I think books like this - part of a series of strong females of history - are highly important for young children - male and female - to read, and this is one more in a series I have been happy to support (with one exception!). I commend this one as a worthy read.


Thursday, August 2, 2018

Anne Frank by Isabel Sánchez Vegara, Sveta Dorosheva


Rating: WORTHY!

This is from an advance review copy for which I thank the publisher.

This tells a story everyone should know. Like Jane Austen, Anne Frank was a writer from a young age and she also died tragically young, thereby robbing the world of yet another worthy voice, but other than that, her story was radically different from that of Jane Austen.

Escaping Nazi Germany to live in Holland, the Franks thought they were safe, but they were not. They spent endless months in the middle of the war living hidden in a factory, but they were betrayed and split-up, and taken to concentration camps. Anne died just a few weeks before the camp was liberated. Her father was the only one of the family who survived those horrors. Her diary, mercifully, had not been destroyed and her father saw to it that it was published so that everyone might know her story. This book tells that story admirably, and I commend it.


Jane Austen by Isabel Sánchez Vegara, Katie Wilson


Rating: WORTHY!

This is from an advance review copy for which I thank the publisher.

This is another in a series aimed at making well-known historical people well-known to young children and as such is an admirable effort, if sometimes misguided as my previous review made clear. This one, however was a better offering. Austen needs no introduction which is presumably why this book gets right down to it!

It tells of her childhood (she was born only a hundred fifty miles or so from where I was born!), as a young girl in a large family of mostly boys, her listening in on her father's tutoring classes, and her love of reading. Jane Austen took up writing at an early age and made some interesting and amusing efforts at it. Her The History of England, which I read and reviewed last month as part of a review of her minor works, was hilarious.

The book, perhaps because it is aimed at children, mentions nothing of the tragedy of her death at such a young age (she had barely entered her forties), right in the middle of writing a new novel. But the story this does tell is positive, and empowering for your girls, and hopefully at least a few who read this will be moved to become writers themselves.


Mother Teresa by Isabel Sánchez Vegara, Natascha Rosenberg


Rating: WARTY!

This is from an advance review copy for which I thank the publisher.

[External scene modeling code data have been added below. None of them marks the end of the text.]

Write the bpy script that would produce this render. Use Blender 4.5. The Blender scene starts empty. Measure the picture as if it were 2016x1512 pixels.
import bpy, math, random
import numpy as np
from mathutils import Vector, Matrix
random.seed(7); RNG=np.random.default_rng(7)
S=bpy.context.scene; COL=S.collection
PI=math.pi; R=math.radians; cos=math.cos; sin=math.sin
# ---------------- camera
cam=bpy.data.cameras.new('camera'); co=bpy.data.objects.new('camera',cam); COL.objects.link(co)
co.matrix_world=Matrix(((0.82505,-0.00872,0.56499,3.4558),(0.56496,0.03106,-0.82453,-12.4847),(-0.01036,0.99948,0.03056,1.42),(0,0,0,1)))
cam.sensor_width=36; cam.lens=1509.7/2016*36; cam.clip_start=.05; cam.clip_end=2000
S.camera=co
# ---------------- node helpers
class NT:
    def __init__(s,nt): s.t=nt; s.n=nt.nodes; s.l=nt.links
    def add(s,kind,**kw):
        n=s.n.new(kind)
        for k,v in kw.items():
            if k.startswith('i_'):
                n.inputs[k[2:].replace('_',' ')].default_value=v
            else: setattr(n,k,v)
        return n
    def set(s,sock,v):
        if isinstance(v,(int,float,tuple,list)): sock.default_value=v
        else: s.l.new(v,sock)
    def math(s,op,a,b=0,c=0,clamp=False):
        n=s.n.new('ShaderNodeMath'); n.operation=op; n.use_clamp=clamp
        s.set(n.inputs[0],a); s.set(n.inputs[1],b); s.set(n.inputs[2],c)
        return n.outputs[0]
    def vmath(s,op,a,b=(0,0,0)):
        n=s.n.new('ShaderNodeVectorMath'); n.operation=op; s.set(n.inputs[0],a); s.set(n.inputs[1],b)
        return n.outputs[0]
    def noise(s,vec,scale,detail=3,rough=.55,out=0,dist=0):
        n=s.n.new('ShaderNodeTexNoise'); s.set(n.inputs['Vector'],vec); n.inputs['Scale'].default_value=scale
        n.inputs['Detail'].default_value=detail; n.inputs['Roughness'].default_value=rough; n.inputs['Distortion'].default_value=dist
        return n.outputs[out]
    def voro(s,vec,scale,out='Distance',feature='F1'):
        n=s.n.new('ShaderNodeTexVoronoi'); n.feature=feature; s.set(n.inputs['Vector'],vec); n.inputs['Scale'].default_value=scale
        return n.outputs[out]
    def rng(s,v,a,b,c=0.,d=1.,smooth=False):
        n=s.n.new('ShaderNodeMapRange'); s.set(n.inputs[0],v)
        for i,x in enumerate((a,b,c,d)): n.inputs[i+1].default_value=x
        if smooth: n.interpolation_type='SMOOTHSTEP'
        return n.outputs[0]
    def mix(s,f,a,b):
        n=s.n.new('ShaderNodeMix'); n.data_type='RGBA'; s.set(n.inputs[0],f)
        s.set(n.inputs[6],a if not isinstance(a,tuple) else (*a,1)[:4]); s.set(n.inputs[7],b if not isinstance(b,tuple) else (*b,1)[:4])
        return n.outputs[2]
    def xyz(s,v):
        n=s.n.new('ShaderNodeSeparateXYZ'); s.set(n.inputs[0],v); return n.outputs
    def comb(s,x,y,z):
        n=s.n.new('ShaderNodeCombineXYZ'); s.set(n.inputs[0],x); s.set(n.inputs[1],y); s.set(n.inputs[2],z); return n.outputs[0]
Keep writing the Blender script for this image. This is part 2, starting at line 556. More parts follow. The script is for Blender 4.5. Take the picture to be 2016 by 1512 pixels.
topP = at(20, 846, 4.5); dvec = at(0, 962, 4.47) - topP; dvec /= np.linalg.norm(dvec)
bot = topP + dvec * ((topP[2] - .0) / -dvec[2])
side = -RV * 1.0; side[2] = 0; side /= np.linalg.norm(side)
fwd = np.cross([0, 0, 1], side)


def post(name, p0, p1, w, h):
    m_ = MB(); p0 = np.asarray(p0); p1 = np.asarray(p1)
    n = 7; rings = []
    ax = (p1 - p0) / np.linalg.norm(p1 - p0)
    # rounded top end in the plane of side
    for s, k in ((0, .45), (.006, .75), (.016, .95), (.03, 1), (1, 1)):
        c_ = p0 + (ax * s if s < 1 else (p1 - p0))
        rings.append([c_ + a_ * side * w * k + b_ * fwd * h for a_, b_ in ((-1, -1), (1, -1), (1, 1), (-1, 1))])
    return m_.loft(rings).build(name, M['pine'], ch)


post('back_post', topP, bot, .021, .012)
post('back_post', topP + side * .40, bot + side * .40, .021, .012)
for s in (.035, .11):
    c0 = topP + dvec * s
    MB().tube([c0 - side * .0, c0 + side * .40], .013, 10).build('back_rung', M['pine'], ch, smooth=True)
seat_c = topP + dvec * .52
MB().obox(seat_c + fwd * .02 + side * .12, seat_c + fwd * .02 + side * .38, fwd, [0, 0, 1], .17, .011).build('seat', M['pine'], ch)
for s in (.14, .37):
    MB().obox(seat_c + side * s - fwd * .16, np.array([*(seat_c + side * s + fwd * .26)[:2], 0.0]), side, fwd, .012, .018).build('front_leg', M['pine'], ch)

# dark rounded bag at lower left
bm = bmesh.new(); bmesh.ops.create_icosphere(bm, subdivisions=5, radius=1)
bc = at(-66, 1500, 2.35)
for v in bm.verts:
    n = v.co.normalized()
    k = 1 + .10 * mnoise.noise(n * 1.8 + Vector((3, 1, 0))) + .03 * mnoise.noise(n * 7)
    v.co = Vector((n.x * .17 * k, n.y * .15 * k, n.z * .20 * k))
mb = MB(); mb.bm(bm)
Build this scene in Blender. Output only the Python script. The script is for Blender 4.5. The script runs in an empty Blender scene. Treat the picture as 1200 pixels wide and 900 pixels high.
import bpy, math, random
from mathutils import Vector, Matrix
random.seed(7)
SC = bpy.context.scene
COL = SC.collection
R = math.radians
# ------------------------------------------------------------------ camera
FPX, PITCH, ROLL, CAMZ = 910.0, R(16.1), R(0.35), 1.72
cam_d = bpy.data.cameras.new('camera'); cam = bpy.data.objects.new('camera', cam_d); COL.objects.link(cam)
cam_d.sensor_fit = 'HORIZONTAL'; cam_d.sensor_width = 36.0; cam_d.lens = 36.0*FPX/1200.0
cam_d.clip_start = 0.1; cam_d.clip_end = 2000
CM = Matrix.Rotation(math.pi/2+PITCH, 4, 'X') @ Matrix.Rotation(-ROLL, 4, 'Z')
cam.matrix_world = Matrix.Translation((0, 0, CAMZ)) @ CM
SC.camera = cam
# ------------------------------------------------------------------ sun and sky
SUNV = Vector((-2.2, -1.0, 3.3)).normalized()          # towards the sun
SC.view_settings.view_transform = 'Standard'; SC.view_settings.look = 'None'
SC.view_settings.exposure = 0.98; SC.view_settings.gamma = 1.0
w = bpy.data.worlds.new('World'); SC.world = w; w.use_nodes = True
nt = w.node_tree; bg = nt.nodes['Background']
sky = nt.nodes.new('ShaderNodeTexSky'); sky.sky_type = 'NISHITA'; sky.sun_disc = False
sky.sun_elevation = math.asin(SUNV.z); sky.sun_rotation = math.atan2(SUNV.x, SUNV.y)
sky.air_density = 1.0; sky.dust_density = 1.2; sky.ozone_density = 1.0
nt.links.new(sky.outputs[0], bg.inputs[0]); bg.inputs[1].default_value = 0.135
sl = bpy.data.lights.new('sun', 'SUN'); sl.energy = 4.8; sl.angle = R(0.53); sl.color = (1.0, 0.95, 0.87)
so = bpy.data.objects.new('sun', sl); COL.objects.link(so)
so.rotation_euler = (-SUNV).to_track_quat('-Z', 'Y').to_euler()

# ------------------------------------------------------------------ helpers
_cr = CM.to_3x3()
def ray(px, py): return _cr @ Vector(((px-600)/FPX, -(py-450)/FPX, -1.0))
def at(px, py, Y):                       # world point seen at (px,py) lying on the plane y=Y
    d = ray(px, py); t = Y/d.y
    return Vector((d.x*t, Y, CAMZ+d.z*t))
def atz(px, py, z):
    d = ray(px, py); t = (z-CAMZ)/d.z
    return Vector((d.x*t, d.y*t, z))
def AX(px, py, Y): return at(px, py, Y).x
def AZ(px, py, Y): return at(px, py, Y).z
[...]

Illustrated in color but very simplistically by Natascha Rosenberg, this book tells the breathless story of Anjezë Gonxhe Bojaxhiu who was canonized in 2016 as Mother Teresa for at best, dubious miracles and her work among the suffering in Kolkata (aka Calcutta) in India.

I have to take issue with this book because Mother Teresa had far to many questionable practices to be worshipped as a saint, and this book mentions none of them. Wikipedia has a pretty decent coverage of this topic: https://en.wikipedia.org/wiki/Criticism_of_Mother_Teresa. Information can also be found from other sources.

The problem with this book is that it swallows the hype far too easily and does nothing to mediate it. I cannot commend a book about a woman who actually said, "I think it is very beautiful for the poor to accept their lot...I think the world is being much helped by the suffering of the poor people." while taking in hundreds of thousands of dollars in gifts.